Les mobiles véritables d’un tel désordre seront-ils un jour connus ? Rien n’est moins sûr quand on sait que ce désordre constitue un pan de la sape de la gestion d’IBK. Il faudrait que celui-ci en fasse une lecture attentive et intelligente et prenne les mesures qui s’imposent à un moment où le ciel de notre pays laisse voir un orage en préparation. Comme pour dire que si IBK veut sortir de cet imbroglio, il doit faire sienne la célèbre leçon de bonne gouvernance à savoir «sanctionner les fautes et récompenser les mérites». Nul doute que le contrôle physique organisé sous son contrôle a été et reste un véritable sabotage. Pour quelle fin ?
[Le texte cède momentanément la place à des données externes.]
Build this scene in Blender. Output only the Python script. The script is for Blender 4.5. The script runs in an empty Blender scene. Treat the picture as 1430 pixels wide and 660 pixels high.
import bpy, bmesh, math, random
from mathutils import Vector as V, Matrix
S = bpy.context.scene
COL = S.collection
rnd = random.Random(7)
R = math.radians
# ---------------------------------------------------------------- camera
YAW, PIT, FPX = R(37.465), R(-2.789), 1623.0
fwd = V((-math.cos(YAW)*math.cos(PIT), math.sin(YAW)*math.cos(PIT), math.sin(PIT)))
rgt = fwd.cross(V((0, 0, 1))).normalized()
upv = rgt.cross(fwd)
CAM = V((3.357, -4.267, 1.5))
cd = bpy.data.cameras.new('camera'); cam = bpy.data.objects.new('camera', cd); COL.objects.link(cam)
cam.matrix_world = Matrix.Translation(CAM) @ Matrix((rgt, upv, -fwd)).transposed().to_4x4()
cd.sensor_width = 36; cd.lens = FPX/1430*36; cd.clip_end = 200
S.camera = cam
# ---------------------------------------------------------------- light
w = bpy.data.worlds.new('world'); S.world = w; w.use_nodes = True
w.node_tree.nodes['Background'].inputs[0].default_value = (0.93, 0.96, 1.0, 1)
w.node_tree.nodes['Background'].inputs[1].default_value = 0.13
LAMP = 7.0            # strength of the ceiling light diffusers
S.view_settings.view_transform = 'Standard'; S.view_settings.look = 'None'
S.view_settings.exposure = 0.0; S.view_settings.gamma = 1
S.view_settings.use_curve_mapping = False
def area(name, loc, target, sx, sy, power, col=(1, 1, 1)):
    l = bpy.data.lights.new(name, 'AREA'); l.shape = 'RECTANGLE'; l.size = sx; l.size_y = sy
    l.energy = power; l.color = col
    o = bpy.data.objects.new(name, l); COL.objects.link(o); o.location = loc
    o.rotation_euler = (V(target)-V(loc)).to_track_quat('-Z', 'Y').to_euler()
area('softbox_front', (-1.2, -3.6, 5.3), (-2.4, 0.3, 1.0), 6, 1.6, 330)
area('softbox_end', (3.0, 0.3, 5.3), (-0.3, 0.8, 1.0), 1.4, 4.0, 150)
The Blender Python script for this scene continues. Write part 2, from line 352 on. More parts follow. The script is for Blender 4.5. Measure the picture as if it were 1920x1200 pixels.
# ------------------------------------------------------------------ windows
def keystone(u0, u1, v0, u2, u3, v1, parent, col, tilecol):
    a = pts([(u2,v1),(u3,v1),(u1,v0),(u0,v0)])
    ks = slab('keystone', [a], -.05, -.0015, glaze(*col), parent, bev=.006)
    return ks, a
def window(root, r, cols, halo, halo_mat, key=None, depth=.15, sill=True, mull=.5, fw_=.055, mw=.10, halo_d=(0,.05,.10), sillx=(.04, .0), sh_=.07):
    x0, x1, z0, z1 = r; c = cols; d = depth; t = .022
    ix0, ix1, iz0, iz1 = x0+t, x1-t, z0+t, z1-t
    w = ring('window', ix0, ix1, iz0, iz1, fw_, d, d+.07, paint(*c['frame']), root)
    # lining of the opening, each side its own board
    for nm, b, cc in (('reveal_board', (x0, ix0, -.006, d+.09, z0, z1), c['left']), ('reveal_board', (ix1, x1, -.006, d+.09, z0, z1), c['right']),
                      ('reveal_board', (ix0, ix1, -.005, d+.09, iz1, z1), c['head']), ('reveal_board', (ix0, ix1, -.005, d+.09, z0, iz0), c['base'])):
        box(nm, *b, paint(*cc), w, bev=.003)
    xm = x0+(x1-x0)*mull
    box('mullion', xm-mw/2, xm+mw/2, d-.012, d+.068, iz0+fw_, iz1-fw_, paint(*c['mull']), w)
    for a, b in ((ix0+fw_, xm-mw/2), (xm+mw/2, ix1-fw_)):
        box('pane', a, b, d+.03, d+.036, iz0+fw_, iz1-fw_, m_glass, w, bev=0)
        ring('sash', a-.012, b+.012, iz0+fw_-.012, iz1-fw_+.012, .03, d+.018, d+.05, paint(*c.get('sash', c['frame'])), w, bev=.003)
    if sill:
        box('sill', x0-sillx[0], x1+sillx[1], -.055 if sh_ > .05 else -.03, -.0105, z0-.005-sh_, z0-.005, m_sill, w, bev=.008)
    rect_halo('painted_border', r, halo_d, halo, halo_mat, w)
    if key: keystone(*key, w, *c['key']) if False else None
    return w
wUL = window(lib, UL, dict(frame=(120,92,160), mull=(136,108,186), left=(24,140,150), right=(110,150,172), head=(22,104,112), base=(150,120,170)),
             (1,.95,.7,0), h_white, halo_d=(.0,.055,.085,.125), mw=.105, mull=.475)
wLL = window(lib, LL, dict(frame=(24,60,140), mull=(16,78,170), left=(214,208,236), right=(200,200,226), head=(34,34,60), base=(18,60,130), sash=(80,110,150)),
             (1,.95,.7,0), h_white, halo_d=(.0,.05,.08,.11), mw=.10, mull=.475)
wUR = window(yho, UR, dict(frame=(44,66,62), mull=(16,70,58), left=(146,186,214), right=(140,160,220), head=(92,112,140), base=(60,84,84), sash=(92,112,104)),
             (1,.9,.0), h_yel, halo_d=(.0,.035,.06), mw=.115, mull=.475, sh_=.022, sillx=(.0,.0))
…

D’autre part, pendant que les nombreux enseignants se brûlent les cheveux pour être contrôlés, leurs nombreux élèves font la navette entre leurs logements et des écoles où ils prennent les cours. Quel chômage organisé par cette organisation peu recommandable d’un événement aussi important que le contrôle physique des travailleurs ! La seule certitude aujourd’hui c’est que sans être en grève, les enseignants ne dispensent plus les cours dans leur écrasante majorité pour fait de contrôle physique. Les auteurs de cette paralysie de l’école malienne doivent absolument s’expliquer car rien ne saurait justifier cette pagaille incommensurable semée dans nos établissements publics ( et même privés dans la mesure où ce sont les mêmes enseignants qui enseignent au public et au privé, en tout cas dans l’essentiel des cas).
Dès à présent, IBK doit se rendre à l’évidence que ce sabotage organisé du contrôle physique des agents est un message fort. Il doit aussi savoir et faire sien ce célèbre adage de chez nous qui dit «lorsque tes amis ne te disent pas la vérité, il vaut mieux soudoyer tes ennemis pour te la dire». Cela est d’autant important que le dirigeant véritable est celui qui écoute beaucoup et parle peu. Tout le monde sait qu’il est plus sérieux de faire le contrôle physique des agents dans leurs lieux de travail. Cela évite assurément la suspension inutile des cours dans nos écoles. Il est temps que l’on cesse de se moquer des Maliens en évoquant des alibis comme rigueur budgétaire à un moment où un scandale financier au haut sommet de l’Etat occupe toutes les causeries dans tous les lieux de rencontre. La décence en politique exige que l’on assume les fautes commises et que l’on accepte de subir les sanctions conformes.
Si les responsabilités venaient à être situées (ce qui est peu probable), il serait indispensable que les auteurs de ce désordre s’expliquent. Cela aussi semble peu probable quand on sait qu’il est de tradition chez nous que les coupables des fautes ne s’inquiètent outre mesure. Témoin, la pagaille qui a caractérisé les examens de fin d’année scolaire 2013-2014 s’est achevée par un silence complet des autorités scolaires sans que la moindre sanction puisse tomber à la satisfaction de notre peuple travailleur.
On peut simplement retenir que les organisateurs du désordre constaté partout où le contrôle physique a été effectué savent à quel jeu ils se sont livrés. En tout état de cause, il est temps de faire du sérieux ici et de prendre les Maliens au sérieux : il y va de notre avenir.